Bolsonaro não construiu qualquer doutrina, nem formulou o que seja que se possa assemelhar a um programa com meio e fim claros. Seu discurso é um amontoado de sandices. O mérito do capitão está em de haver identificado entre nós uma corrente de pensamento (ou simplesmente sentimentos) reacionária, ultraconservadora, inteiramente à mingua de representação e liderança. Neste sentido, ele responde a uma necessidade social, cuja existência não nos fôra dado perceber quando a serpente era apenas um ovo por ser eclodido, ludibriados que fomos pelos nossos feitos eleitorais, que nada diziam respeito à consagração de nossas ideias, pois simplesmente refletiam o prestígio de então de um líder de massas carismático.

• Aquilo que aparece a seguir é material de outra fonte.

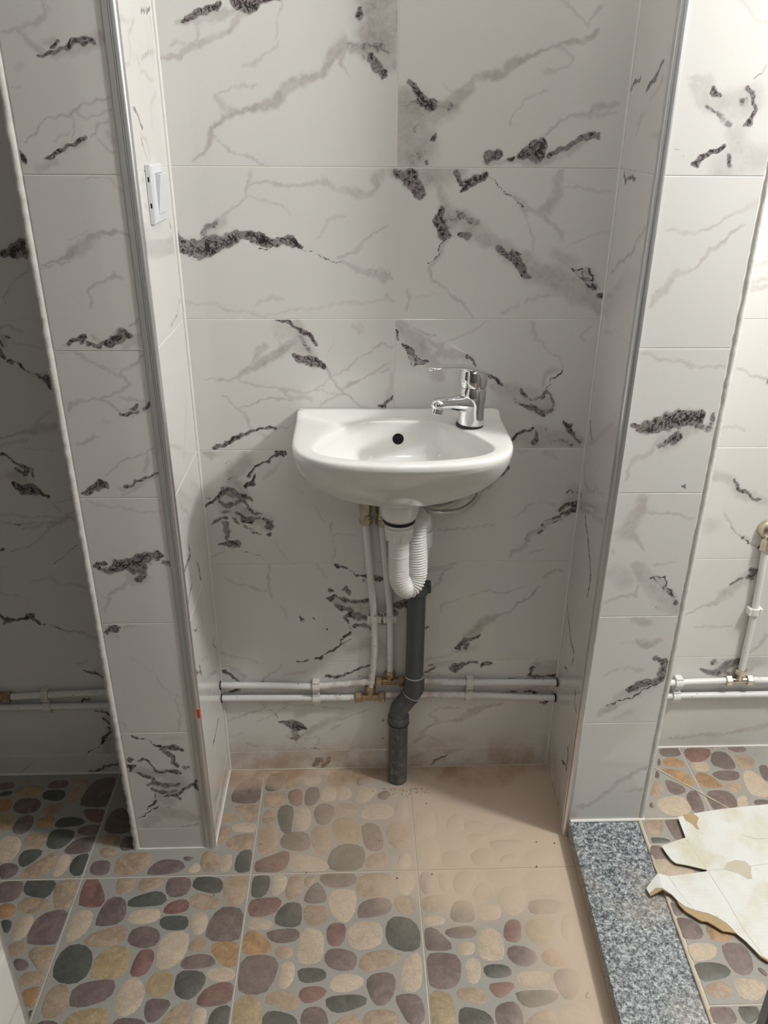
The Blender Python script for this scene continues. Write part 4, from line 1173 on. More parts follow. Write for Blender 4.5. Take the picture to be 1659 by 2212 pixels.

Nos EUA, a questão central não é Trump, uma página virada na política eleitoral do império. O que importa, na análise, é considerar o espírito que estava por trás dos vândalos do capitólio e que, antes, assegurara a histórica votação do quase ex-presidente. [Embora derrotado, por pequena margem de votos, aliás, Trump sagrou-se o 2º presidenciável mais votado da história dos EUA; esses dados devem ser lidos como sinal de que a radicalização seguirá por um bom tempo.) Este espírito persiste como ameaça ao futuro governo Biden, e pode mesmo pôr em risco a estabilidade institucional da maior potência nuclear do mundo dilacerada em suas entranhas por um conflito etnoracialsocial sem esperança.
O trumpismo não foi obra mercadológica de Donald Trump. Coube-lhe dar voz e expressão ao que de mais atrasado sobrevive, forte, na sociedade americana, e que se reflete em sua divisão aparentemente irremediável. Outro ingrediente, que não deve ser descartado, é a obviedade do anacronismo do sistema político daquela que até há pouco se apresentava ao mundo como modelo de democracia representativa. Mas esta distonia está longe de morar no cerne da questão.
O mesmo se aplica ao Brasil de hoje e ao possível Brasil de amanhã. Desde que assumiu o governo, coerente com seu passado e agora com as costas largas da sustentação dos generais, o ainda presidente Bolsonaro vem, impunemente, investindo contra as instituições republicanas, na expectativa de uma oportunidade de virada do jogo democrático, de que que, aliás, já esteve próximo.
O antídoto é o confronto ideológico. E este só será possível pela esquerda e a centro-esquerda, que, no entanto se encontra em recuo que se diz tático, mas que terminará por tornar-se estratégico, se não encontrar forças e argumentos para ocupar o posto de vanguarda que a história costuma oferecer-lhe, mas no qual não tem cadeira cativa.